* _SHORT PROBLEM_
For this exercise, return only the lines from the line containing "mb.build('back_wall', m_in, shed)" through the line containing "mb = MB(); mb.box((SW-.06, .1, 1.95), (SW-.035, SL-.1, 3.3));", both ends included, exactly as they are.

:::::

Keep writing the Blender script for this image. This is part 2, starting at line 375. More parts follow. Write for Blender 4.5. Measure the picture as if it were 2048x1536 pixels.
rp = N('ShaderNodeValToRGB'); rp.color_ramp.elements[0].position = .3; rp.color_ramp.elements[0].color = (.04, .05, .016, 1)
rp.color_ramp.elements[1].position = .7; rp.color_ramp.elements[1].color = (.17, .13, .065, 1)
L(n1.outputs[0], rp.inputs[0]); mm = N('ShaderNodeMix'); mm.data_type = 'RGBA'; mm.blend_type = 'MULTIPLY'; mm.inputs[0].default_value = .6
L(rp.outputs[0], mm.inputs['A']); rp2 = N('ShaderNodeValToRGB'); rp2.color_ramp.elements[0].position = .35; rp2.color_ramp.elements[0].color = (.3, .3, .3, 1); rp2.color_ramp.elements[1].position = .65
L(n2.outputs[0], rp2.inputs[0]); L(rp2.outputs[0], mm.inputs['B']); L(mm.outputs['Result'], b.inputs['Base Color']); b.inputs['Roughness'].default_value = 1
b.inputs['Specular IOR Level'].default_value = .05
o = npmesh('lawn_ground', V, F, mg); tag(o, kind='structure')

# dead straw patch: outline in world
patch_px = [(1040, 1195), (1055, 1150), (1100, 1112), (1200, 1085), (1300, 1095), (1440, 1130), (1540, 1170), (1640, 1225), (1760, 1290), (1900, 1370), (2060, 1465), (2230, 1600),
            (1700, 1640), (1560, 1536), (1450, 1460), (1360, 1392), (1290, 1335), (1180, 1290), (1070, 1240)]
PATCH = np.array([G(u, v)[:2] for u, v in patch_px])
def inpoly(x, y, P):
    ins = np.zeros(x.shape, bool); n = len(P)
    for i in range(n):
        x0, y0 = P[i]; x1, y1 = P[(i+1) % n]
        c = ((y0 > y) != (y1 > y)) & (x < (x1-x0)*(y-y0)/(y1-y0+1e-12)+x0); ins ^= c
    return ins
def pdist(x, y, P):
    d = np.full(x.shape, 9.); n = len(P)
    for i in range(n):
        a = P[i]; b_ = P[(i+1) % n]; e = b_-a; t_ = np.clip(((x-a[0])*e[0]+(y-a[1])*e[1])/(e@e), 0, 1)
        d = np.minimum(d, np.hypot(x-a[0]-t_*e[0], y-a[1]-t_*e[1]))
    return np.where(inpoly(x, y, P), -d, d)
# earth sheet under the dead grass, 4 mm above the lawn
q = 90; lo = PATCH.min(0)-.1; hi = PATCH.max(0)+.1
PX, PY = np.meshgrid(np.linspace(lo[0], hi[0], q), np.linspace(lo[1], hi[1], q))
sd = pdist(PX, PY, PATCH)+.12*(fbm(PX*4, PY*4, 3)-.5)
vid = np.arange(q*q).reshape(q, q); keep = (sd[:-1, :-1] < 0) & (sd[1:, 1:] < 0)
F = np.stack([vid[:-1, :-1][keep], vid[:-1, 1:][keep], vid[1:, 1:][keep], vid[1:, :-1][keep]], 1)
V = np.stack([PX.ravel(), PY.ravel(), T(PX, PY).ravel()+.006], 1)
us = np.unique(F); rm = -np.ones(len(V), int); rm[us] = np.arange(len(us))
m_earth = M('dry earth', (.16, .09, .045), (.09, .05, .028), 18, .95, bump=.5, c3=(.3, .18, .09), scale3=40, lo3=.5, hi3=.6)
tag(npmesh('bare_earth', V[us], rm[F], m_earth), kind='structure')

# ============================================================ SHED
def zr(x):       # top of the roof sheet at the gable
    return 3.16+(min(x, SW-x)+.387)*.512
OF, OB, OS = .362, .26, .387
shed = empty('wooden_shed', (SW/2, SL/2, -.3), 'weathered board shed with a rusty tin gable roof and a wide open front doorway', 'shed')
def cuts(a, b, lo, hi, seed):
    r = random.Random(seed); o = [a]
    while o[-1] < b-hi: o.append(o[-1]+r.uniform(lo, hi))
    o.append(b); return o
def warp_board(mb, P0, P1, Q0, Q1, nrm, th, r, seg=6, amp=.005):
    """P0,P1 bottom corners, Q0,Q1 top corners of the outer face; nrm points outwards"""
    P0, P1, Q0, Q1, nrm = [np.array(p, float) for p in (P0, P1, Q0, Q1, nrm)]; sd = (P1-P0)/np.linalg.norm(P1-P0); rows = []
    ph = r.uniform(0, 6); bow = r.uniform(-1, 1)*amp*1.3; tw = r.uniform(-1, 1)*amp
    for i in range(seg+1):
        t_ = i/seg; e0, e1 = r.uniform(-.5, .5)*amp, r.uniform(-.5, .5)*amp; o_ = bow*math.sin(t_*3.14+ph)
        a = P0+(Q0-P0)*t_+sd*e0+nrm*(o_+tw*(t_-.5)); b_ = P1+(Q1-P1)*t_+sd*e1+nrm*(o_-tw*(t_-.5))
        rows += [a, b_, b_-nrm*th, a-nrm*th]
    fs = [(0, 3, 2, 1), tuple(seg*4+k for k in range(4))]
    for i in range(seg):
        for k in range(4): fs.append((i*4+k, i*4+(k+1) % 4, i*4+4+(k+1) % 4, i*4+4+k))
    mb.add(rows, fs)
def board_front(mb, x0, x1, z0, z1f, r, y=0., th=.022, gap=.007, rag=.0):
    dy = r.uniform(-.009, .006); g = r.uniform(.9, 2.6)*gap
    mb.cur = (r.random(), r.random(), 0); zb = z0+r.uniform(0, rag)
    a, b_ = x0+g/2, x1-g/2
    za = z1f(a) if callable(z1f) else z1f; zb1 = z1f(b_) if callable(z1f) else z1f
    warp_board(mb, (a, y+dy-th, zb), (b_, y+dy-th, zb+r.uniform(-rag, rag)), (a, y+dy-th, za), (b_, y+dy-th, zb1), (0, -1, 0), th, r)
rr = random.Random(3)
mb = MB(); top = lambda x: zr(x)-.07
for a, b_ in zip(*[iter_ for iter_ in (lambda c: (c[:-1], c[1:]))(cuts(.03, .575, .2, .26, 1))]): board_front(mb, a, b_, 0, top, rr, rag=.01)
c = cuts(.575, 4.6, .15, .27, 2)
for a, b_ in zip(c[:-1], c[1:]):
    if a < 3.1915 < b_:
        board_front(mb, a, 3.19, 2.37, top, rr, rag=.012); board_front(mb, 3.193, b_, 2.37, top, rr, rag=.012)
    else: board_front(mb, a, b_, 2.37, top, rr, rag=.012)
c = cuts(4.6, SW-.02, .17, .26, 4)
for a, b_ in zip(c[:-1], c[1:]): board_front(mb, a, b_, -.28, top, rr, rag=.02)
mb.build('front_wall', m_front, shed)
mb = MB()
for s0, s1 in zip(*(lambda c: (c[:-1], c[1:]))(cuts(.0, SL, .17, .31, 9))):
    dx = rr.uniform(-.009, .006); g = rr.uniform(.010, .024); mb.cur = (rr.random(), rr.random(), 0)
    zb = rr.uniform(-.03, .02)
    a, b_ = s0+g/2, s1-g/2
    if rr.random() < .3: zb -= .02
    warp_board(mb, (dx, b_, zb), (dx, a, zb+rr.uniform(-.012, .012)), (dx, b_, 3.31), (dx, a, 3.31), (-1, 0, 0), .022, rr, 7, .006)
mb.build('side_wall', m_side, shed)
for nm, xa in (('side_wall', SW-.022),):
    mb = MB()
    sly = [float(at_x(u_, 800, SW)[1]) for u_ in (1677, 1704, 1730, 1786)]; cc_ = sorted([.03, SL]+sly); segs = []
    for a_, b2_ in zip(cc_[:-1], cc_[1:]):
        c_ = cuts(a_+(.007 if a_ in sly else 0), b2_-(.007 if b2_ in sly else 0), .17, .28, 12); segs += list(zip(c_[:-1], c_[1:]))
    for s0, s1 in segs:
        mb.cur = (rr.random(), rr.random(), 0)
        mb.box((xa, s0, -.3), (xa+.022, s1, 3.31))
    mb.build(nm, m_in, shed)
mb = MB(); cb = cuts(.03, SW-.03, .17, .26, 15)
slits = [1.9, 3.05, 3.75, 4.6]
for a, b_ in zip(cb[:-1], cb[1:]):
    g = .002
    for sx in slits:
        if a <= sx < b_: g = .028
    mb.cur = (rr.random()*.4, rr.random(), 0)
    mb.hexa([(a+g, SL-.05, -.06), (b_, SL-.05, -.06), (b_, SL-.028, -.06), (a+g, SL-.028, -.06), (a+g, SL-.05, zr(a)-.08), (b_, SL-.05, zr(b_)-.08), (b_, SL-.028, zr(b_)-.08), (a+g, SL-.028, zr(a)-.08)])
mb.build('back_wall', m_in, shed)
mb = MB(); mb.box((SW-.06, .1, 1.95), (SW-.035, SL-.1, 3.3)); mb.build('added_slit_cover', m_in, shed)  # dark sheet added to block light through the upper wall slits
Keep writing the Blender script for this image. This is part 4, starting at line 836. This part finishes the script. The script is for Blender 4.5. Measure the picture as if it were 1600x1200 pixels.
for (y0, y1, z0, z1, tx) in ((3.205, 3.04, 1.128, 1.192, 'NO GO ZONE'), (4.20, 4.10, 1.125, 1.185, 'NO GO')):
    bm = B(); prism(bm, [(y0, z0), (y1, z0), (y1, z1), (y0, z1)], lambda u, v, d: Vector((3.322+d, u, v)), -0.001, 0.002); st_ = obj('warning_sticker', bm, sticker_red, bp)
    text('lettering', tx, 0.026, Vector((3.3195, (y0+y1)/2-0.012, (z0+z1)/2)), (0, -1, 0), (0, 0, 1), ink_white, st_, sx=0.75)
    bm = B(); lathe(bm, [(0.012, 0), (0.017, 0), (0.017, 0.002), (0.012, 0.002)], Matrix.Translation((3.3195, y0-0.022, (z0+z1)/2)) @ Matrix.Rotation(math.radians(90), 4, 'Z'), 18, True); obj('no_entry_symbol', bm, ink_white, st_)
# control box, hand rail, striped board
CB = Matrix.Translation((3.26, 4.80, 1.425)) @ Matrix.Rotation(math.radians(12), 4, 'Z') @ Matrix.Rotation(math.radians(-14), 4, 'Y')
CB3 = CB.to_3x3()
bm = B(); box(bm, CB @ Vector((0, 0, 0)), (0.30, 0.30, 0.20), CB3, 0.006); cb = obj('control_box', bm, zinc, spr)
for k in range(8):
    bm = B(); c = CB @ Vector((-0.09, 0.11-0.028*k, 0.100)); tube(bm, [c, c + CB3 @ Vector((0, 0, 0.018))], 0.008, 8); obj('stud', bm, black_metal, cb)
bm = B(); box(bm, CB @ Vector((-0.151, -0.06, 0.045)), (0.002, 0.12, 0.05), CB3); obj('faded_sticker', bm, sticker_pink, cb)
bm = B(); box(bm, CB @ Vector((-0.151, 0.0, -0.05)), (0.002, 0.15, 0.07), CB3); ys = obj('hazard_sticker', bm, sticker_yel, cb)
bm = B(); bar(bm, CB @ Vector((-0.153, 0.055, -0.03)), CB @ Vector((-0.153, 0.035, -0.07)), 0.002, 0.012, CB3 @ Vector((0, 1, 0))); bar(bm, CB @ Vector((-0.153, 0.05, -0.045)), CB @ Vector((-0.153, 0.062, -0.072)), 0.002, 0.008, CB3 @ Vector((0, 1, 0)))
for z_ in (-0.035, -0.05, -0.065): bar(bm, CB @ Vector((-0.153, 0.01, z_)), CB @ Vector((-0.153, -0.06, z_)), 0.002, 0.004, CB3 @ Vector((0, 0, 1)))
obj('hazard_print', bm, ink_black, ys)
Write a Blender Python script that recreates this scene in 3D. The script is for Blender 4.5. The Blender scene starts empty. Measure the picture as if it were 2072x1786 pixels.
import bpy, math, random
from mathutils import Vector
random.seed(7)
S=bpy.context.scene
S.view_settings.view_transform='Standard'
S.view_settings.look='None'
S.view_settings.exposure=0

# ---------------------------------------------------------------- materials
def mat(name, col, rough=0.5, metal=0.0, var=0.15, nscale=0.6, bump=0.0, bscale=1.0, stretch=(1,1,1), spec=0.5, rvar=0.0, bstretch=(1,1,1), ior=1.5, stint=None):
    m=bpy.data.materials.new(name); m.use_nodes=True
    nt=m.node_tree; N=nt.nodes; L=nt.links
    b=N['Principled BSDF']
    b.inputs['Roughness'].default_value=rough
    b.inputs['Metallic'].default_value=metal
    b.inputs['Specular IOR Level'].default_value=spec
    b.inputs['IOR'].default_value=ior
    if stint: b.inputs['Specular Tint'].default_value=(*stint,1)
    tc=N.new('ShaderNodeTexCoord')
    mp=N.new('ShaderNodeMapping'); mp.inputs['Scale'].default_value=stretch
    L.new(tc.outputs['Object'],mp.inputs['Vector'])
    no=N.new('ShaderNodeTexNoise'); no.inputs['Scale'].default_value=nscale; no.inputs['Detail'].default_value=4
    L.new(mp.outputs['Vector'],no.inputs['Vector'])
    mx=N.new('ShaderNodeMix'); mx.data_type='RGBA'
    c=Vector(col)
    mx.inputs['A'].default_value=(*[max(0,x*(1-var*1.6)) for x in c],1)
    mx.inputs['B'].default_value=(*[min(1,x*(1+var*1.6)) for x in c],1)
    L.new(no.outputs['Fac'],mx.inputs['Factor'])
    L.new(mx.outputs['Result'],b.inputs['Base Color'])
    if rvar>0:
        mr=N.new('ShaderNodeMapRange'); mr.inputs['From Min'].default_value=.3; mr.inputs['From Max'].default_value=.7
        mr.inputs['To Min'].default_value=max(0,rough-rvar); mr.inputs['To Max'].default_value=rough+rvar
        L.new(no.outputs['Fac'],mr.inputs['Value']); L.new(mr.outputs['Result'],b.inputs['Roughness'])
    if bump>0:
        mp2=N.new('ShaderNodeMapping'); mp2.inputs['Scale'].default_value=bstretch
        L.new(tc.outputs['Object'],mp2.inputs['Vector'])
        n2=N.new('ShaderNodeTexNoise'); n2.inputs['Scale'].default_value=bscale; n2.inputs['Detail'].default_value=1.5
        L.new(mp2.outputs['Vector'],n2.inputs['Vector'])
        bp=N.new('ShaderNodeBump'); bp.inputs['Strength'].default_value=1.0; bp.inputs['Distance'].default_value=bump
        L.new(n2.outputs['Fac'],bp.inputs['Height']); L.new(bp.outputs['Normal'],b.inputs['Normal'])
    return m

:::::

* _THE ANSWER_
mb.build('back_wall', m_in, shed)
mb = MB(); mb.box((SW-.06, .1, 1.95), (SW-.035, SL-.1, 3.3)); mb.build('added_slit_cover', m_in, shed)  # dark sheet added to block light through the upper wall slits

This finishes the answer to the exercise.